Sunday, January 26, 2014

Good Journaling Weather





















We're experiencing another arctic blast here in the Midwest. In other words--it's good journaling weather. It's the perfect opportunity to stay indoors and cut, paste, paint, and doodle to your heart's content.





















I've been working in this particular journal for more than five years.





















It was started in a journaling class and has continued from there. I took the class with two friends and since the instructor's name was Judith, we affectionately call these books our "Judith Journals."






















It's primarily a cut and paste journal. I've also heard other people call them glue books.






















The idea is to collect words and images that speak to you and then put them together in a layout that makes sense to you, or tells a story, or maybe is just visually pleasing in some way.





















I collect my images from art magazines, mainstream magazines, old books, research journals, maps, wallpaper, calendars, and anything else that catches my eye. (I know there's a typo on this page but Howard Finster taught me not to worry about that.)





















At one point during the 5+ years of working in this journal, I started to feel as though the work wasn't really original since the images were created by others.
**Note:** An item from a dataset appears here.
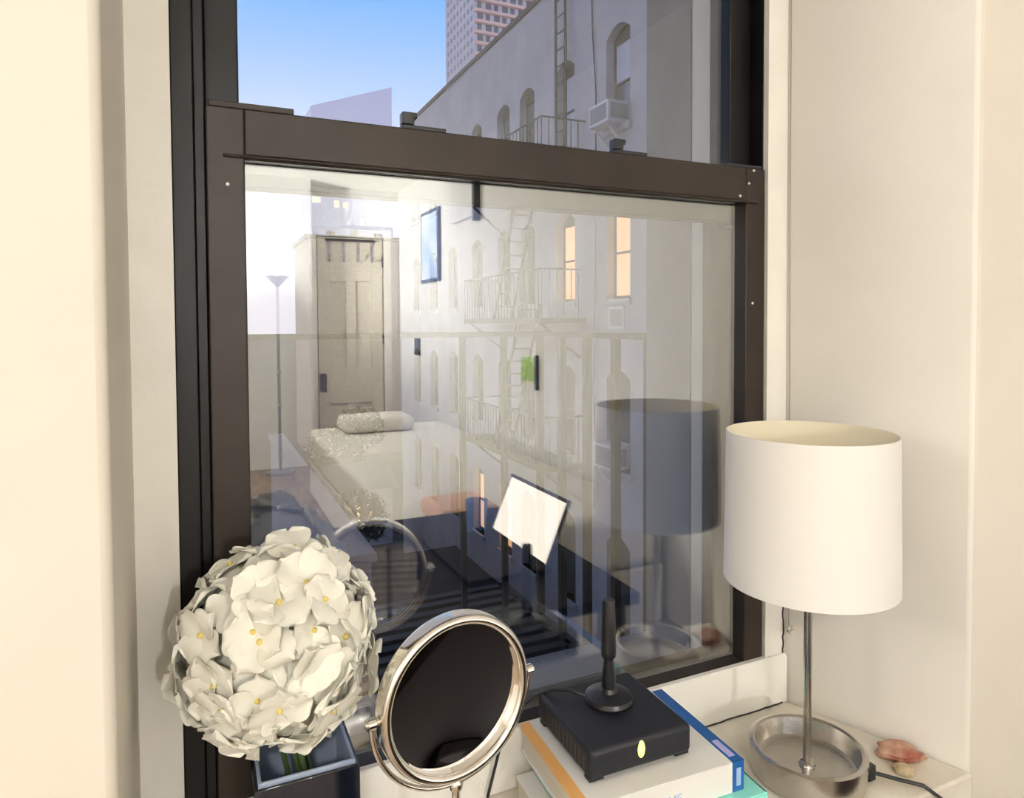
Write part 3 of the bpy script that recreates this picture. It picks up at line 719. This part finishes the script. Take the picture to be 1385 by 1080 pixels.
gl_ = MB().lathe([(.030, 0), (.036, .10), (.034, .10), (.028, .004), (.0, .004)], (.79, -1.085, .7105), 24).build('drinking_glass', M['blueglass']); tag(gl_, 'blue drinking glass on the desk mirrored left of the screen', 'glass')
bd = empty('bed', (1.4, -3.0, 0)); tag(bd, 'low bed with cream bedding mirrored faintly in the glass', 'bed')
MB().box(.80, XR-.03, -4.75, -1.62, .0, .26).build('bed_base', M['white'], bd, bevel=.01)
MB().box(.79, XR-.03, -4.76, -1.61, .26, .52).build('mattress', M['bed'], bd, bevel=.05, seg=4)
for y in (-4.5,): MB().box(1.0, 1.55, y-.18, y+.2, .52, .64).build('pillow', M['bed'], bd, bevel=.05, seg=4)
cu = empty('cushion', (1.02, -1.86, .52)); tag(cu, 'peach cushion on the end of the bed mirrored in the glass', 'cushion')
MB().box(.88, 1.16, -2.02, -1.72, .521, .60).build('cover', M['peach'], cu, bevel=.035, seg=4)

# ------------------------------------------------------------------ sky
w = bpy.data.worlds.new('dusk_sky'); SC.world = w; w.use_nodes = True
N = w.node_tree.nodes; L = w.node_tree.links; bg = N['Background']
tc = N.new('ShaderNodeTexCoord'); sx = N.new('ShaderNodeSeparateXYZ'); rp = N.new('ShaderNodeValToRGB')
L.new(tc.outputs['Generated'], sx.inputs[0]); L.new(sx.outputs['Z'], rp.inputs['Fac']); L.new(rp.outputs['Color'], bg.inputs['Color'])
cr = rp.color_ramp; cr.elements[0].position = 0; cr.elements[0].color = (.85, .80, .98, 1); cr.elements[1].position = 1; cr.elements[1].color = (.26, .28, .42, 1)
for p, c in ((.20, (.86, .83, 1.08)), (.31, (.48, .70, 1.15)), (.43, (.16, .52, 1.15)), (.58, (.30, .32, .46))):
    e = cr.elements.new(p); e.color = (*c, 1)
bg.inputs['Strength'].default_value = .92

# ------------------------------------------------------------------ camera
f_, px_, py_ = 925.0, 692.5, 465.0
yaw, pit, rol = math.radians(24.66), math.radians(-1.78), math.radians(-.30)
fw = Vector((math.sin(yaw)*math.cos(pit), math.cos(yaw)*math.cos(pit), math.sin(pit)))
rg = Vector((math.cos(yaw), -math.sin(yaw), 0)); up = rg.cross(fw)
r2 = rg*math.cos(rol)+up*math.sin(rol); u2 = -rg*math.sin(rol)+up*math.cos(rol)
cd = bpy.data.cameras.new('camera'); cam = bpy.data.objects.new('camera', cd); COL.objects.link(cam)
cam.matrix_world = Matrix(((r2.x, u2.x, -fw.x, 0), (r2.y, u2.y, -fw.y, -.88), (r2.z, u2.z, -fw.z, 1.37), (0, 0, 0, 1)))
cd.sensor_width = 36; cd.sensor_fit = 'HORIZONTAL'; cd.lens = f_/1385*36
cd.shift_y = -(540-py_)/1385; cd.clip_start = .01; cd.clip_end = 2000
SC.camera = cam
SC.view_settings.view_transform = 'Standard'; SC.view_settings.look = 'None'; SC.view_settings.gamma = 1
SC.view_settings.use_curve_mapping = False; SC.view_settings.exposure = 0.10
But then I realized that nobody else in the world but me would arrange these exact images in this exact way. Even if someone else had access to the same images, they would most likely use them to tell a different story in a completely different way.






















Around year 3 or 4 of working in this journal, I really wanted it to be done. I wanted every page to be filled so that I could put it on the shelf and start a new journal.






















But then something happened and I totally fell in love with the process of filling this book little by little and bit by bit. The journey really has become the destination and now I never want the journey to end.





















I keep building on what's already there, and filling the few remaining blank pages. This is a journal that calls to me. And when it does, I usually drop everything else and focus on the book for a few days, or a week, or however long it takes to satisfy the need to cut, paste, arrange, and admire the view to this point. Then I'll put it away and work on other projects until the call comes again. Do you have a journal like this? One that you only work in when you hear the call or feel the pull? One that is more of a journey than a destination? One that you will be happy to never say is finished?